A review by motherhorror
Touch the Night by Max Booth III

5.0

Max Booth’s TOUCH THE NIGHT is everything one could hope for in horror fiction. It checks all the horror boxes for me. Which boxes are those, Mother Horror? I’m glad you asked.

The first and most important box for me is emotional investment. This can come in a variety of ways but the strongest vehicle for me is character development. If I can fall in love with the characters in a horror story, all the safe, warm and fuzzy feelings are off the table. That’s how I like my horror: Dangerous. Risky.

Immediately, I knew Max Booth III was gunning for emotional wreckage. He took his time developing the two, young protagonists straight away through authentic dialog and that sweet, sweet coming-of-age vibe we find in classic, Robert McCammon or Stephen King novels.

I felt my reader’s heart falling desperately in love with 12 year olds, Alonzo Jones and Joshua Washington even though they’re both up to no good. As a mother, I was worried about them from the get-go.

I marvelled at how Booth effortlessly slides into the skins of these youthful, African American boys as they speculate on everything from senseless police brutality to puberty issues. As a brief side note here: I think it’s brave for authors to step outside their comfort zone and write characters not of their gender, race or sexual orientation. Max gives the boys distinct personalities and voices that are probably not so different from his own childhood experience. He is able to infuse that context with the social injustices we all feel and blend this together to pen two very relatable characters. It felt scary to me, how much I was responding to them emotionally in so little time.

Obviously something bad happens to them. I’m not spoiling anything for you, right? This is horror. Horror is not kind to young people.

Alonzo and Joshua are not the only two characters here, given almost equal if not more page time, are the mothers of the two boys, Mary and Ottessa. These two are my new favorite women protagonists in a horror novel. Ottessa is just a natural born, loud-mouth, take-no-shit, badass. After certain events transpire, she teams up with Joshua’s mother, Mary who is the perfect counter weight to Ottessa’s unhinged persona.

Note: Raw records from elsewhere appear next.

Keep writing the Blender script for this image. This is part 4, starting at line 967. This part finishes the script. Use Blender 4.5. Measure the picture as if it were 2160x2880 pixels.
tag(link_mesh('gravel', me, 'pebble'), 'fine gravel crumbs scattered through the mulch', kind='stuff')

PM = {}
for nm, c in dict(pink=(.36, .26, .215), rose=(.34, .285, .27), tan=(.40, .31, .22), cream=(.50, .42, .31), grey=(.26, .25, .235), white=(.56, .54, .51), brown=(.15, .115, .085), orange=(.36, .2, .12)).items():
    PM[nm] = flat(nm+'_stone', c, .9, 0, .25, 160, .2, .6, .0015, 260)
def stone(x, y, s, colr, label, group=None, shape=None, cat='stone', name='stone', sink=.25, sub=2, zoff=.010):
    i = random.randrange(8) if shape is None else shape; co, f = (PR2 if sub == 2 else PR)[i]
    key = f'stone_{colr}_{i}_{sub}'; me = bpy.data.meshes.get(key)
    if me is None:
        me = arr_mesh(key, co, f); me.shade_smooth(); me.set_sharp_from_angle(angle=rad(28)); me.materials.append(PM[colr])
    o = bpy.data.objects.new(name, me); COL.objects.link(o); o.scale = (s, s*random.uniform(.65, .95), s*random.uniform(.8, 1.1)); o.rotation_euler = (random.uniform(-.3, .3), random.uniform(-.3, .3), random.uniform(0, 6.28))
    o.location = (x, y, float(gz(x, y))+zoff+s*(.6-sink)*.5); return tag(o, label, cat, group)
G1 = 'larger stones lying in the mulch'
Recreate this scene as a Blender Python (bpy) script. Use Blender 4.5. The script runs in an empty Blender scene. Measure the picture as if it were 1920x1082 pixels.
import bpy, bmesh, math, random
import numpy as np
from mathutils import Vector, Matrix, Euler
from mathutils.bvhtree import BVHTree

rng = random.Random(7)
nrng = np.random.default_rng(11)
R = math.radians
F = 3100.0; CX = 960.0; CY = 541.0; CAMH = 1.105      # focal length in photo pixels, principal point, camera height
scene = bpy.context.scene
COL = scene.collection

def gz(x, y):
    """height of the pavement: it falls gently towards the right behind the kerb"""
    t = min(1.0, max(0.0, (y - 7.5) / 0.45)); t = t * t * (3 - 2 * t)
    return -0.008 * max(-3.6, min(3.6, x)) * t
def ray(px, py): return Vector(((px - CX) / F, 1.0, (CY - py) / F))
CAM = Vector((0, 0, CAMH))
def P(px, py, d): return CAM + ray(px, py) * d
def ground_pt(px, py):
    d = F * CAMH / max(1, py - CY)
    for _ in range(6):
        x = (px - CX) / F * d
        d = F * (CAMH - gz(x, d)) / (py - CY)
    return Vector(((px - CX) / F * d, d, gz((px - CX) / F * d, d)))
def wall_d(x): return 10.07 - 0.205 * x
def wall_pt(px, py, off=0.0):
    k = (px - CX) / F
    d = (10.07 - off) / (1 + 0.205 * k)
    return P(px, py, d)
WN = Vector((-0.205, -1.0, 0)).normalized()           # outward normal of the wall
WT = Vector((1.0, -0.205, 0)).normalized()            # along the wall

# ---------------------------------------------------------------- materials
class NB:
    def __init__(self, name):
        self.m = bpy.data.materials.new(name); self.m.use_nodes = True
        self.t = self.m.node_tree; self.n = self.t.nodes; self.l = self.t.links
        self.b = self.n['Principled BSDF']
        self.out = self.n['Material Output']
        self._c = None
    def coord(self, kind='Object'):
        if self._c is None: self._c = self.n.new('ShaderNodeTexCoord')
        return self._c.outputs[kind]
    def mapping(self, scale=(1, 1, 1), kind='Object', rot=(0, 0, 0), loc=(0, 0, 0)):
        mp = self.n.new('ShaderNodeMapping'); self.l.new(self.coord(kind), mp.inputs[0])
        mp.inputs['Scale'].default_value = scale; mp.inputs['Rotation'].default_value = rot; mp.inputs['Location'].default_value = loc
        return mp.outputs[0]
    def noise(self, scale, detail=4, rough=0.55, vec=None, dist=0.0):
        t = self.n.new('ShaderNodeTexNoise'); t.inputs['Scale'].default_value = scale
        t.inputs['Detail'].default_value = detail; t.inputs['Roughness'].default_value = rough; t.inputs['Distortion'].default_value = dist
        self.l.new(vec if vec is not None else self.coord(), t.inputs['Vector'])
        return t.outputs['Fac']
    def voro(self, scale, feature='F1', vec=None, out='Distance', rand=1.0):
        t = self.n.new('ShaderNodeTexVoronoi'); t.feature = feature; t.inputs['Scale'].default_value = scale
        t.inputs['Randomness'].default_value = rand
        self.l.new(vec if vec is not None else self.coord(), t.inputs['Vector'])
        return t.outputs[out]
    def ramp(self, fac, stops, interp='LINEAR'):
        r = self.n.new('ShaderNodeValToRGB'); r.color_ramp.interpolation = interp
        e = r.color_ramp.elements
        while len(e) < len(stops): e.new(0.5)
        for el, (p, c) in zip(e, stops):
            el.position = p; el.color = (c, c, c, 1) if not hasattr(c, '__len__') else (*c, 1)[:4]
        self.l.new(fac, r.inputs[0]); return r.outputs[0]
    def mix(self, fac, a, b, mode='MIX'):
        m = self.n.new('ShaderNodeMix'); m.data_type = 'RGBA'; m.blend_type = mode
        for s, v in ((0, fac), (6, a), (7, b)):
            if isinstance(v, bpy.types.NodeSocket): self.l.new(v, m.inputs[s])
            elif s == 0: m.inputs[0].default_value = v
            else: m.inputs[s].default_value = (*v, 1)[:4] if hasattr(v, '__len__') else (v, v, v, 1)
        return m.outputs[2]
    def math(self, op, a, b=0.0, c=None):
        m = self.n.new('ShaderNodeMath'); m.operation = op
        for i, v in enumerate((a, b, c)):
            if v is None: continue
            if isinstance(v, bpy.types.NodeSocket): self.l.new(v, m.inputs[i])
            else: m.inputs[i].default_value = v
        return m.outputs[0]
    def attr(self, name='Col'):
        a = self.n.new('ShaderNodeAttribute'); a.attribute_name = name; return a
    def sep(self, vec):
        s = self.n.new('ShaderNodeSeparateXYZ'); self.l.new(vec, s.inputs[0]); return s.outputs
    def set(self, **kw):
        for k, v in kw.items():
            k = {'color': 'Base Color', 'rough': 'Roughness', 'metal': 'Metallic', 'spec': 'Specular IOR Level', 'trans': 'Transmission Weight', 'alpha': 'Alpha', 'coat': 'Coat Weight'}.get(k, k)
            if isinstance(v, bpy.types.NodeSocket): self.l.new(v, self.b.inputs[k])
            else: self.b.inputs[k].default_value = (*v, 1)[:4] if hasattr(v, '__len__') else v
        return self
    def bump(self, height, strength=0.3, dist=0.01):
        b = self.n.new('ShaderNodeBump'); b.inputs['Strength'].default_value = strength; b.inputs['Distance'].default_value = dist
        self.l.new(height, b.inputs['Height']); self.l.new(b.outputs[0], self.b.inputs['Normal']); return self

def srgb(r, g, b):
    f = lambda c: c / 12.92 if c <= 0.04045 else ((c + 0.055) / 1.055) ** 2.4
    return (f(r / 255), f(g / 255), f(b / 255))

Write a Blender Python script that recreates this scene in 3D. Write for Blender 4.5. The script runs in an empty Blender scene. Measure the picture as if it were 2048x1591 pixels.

The chapters with these two are laugh out loud funny. I read a few parts out loud to my husband because the dialog was just that colorful and memorable.

That was a long explanation of the first horror box. Well, the second one won’t take long because it’s TEETH. Does this book BITE??

Well, this book terrified me. There were scenes I had to stop reading in bed because I didn’t like the way it was making me feel moments away from having to feel all vulnerable in the darkness. The “bad guys”, the villains, are BAD. Ugly. Disturbing. Unpredictable.

Booth did not shy away from darkness. Let’s just put it that way and then leave it there. I feel like above all else in reviews, protecting the reader’s discovery of unique details is priority number one. I feel like I’ve described for you how I engaged with this one:

It was full blown emotional wreckage. It was dark and brutal. Unflinchingly scary. When I closed my Kindle on the ending, I immediately went to Max Booth III and told him I hated him. So I hope this expresses my true and honest feelings about TOUCH THE NIGHT. Basically, it will be a contender for best novel in 2020. It’s that damn good.




Mother Horror Blurb: Holy, dark pits of hell. Max Booth is so slick. Man! This book grabs ahold of you—forces that lump of flesh in your chest into a vice grip of emotional torture and you just plead for mercy. This book takes me back to some old school Stephen King days- those stories with flesh and blood characters you hopelessly fall in love with?? They have to fight the darkest evil and you pray for light. How will it end?